ROANOKE TIMES

                         Roanoke Times
                 Copyright (c) 1995, Landmark Communications, Inc.

DATE: WEDNESDAY, June 6, 1990                   TAG: 9006060456
SECTION: NATIONAL/INTERNATIONAL                    PAGE: A-9   EDITION: EVENING 
SOURCE: 
DATELINE: WASHINGTON                                LENGTH: Short


LAWMAKERS CONCERNED ABOUT PENTAGON SURPLUS

The Pentagon has not spent $50 billion in money appropriated to it, and congressional investigators fear it could be used at will by the department for major programs such as the B-2 bomber and attack submarine.

"The existence of these accounts hampers the Congress' ability to control obligations," staff investigators for a House subcommittee said in a draft version of testimony to be delivered today.

The Agency for International Development also has more than $11 billion in unspent money and the Energy Department has about $325 million, the investigators said.

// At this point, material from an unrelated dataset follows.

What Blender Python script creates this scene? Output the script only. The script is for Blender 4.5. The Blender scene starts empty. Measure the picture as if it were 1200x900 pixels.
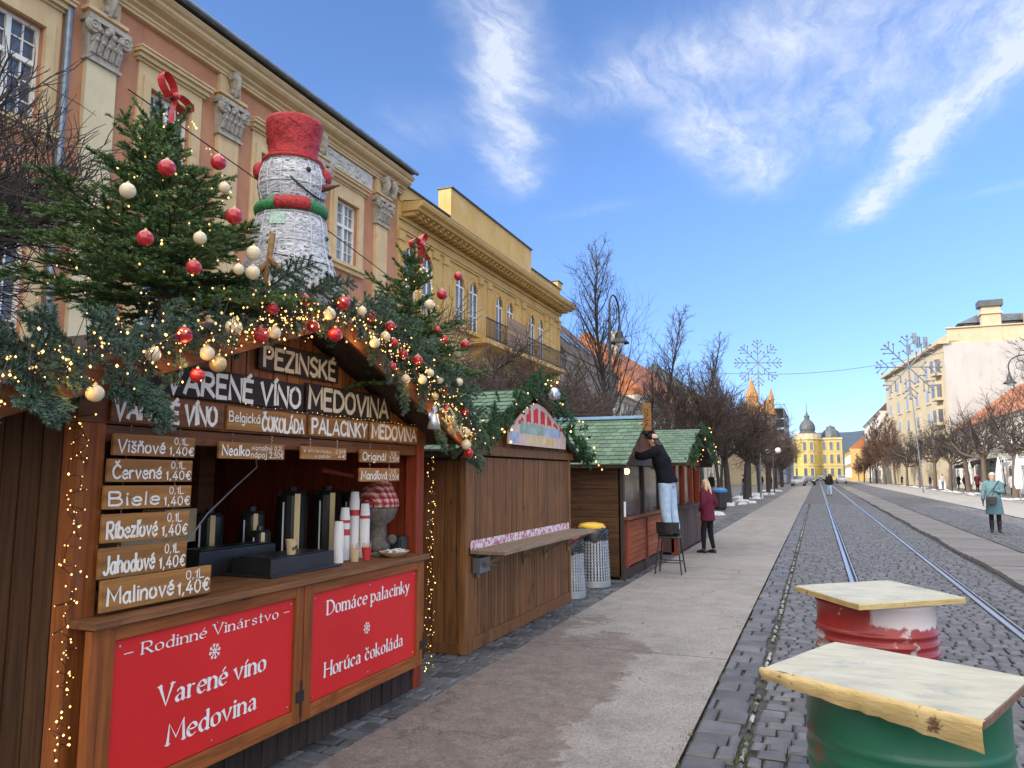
import bpy, math, random
import numpy as np
from mathutils import Vector, Matrix

R = math.radians
random.seed(7)
scene = bpy.context.scene
COL = scene.collection

# ------------------------------------------------------------------ camera
F_PX = 880.0
PITCH = math.atan(106.0 / F_PX)
YAW = R(21.994)
cam_data = bpy.data.cameras.new("camera")
cam_data.sensor_fit = 'HORIZONTAL'
cam_data.sensor_width = 36.0
cam_data.lens = 36.0 * F_PX / 1200.0
cam_data.clip_start = 0.05
cam_data.clip_end = 9000.0
cam = bpy.data.objects.new("camera", cam_data)
cam.location = (0, 0, 1.65)
cam.rotation_euler = (R(90) + PITCH, 0, YAW)
COL.objects.link(cam)
scene.camera = cam

# ------------------------------------------------------------------ sun, sky, exposure
SUN_EL, SUN_AZ = R(24), R(222)          # azimuth clockwise from +Y: behind the camera, over the left roofs
SKY_STRENGTH = 0.13
SUN_STRENGTH = 2.05
EXPOSURE = 1.27
scene.view_settings.view_transform = 'Standard'
scene.view_settings.look = 'None'
scene.view_settings.exposure = EXPOSURE
scene.view_settings.gamma = 1.0
scene.view_settings.use_curve_mapping = False
scene.render.engine = 'CYCLES'
scene.cycles.use_denoising = True
scene.cycles.max_bounces = 6
scene.cycles.diffuse_bounces = 3
scene.cycles.glossy_bounces = 3
scene.cycles.transmission_bounces = 4
scene.cycles.transparent_max_bounces = 6
scene.cycles.sample_clamp_indirect = 6.0

sun_data = bpy.data.lights.new("sun", 'SUN')
sun_data.energy = SUN_STRENGTH
sun_data.angle = R(0.5)
sun_data.color = (1.0, 0.93, 0.82)
sun = bpy.data.objects.new("sun", sun_data)
sdir = Vector((math.sin(SUN_AZ) * math.cos(SUN_EL), math.cos(SUN_AZ) * math.cos(SUN_EL), math.sin(SUN_EL)))
sun.rotation_euler = (-sdir).to_track_quat('-Z', 'Y').to_euler()
sun.location = sdir * 60
COL.objects.link(sun)

world = bpy.data.worlds.new("World")
scene.world = world
world.use_nodes = True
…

But the Pentagon has the largest reserve of unspent cash in two accounts - one known as the "M" account, the other called a merged surplus authority account.

Money appropriated by Congress must be obligated or spent during a specific time period. If not, the funds lapse and the money is returned to the general fund of the U.S. Treasury.

The "M" account includes unspent money that is maintained by an agency or department and is used to pay previous obligations. The merged surplus authority account is a Treasury Department account maintained by the appropriate agency and used for similar purposes.

Congress created the accounts in 1956 to avoid appropriating additional money every year to pay for prior obligations.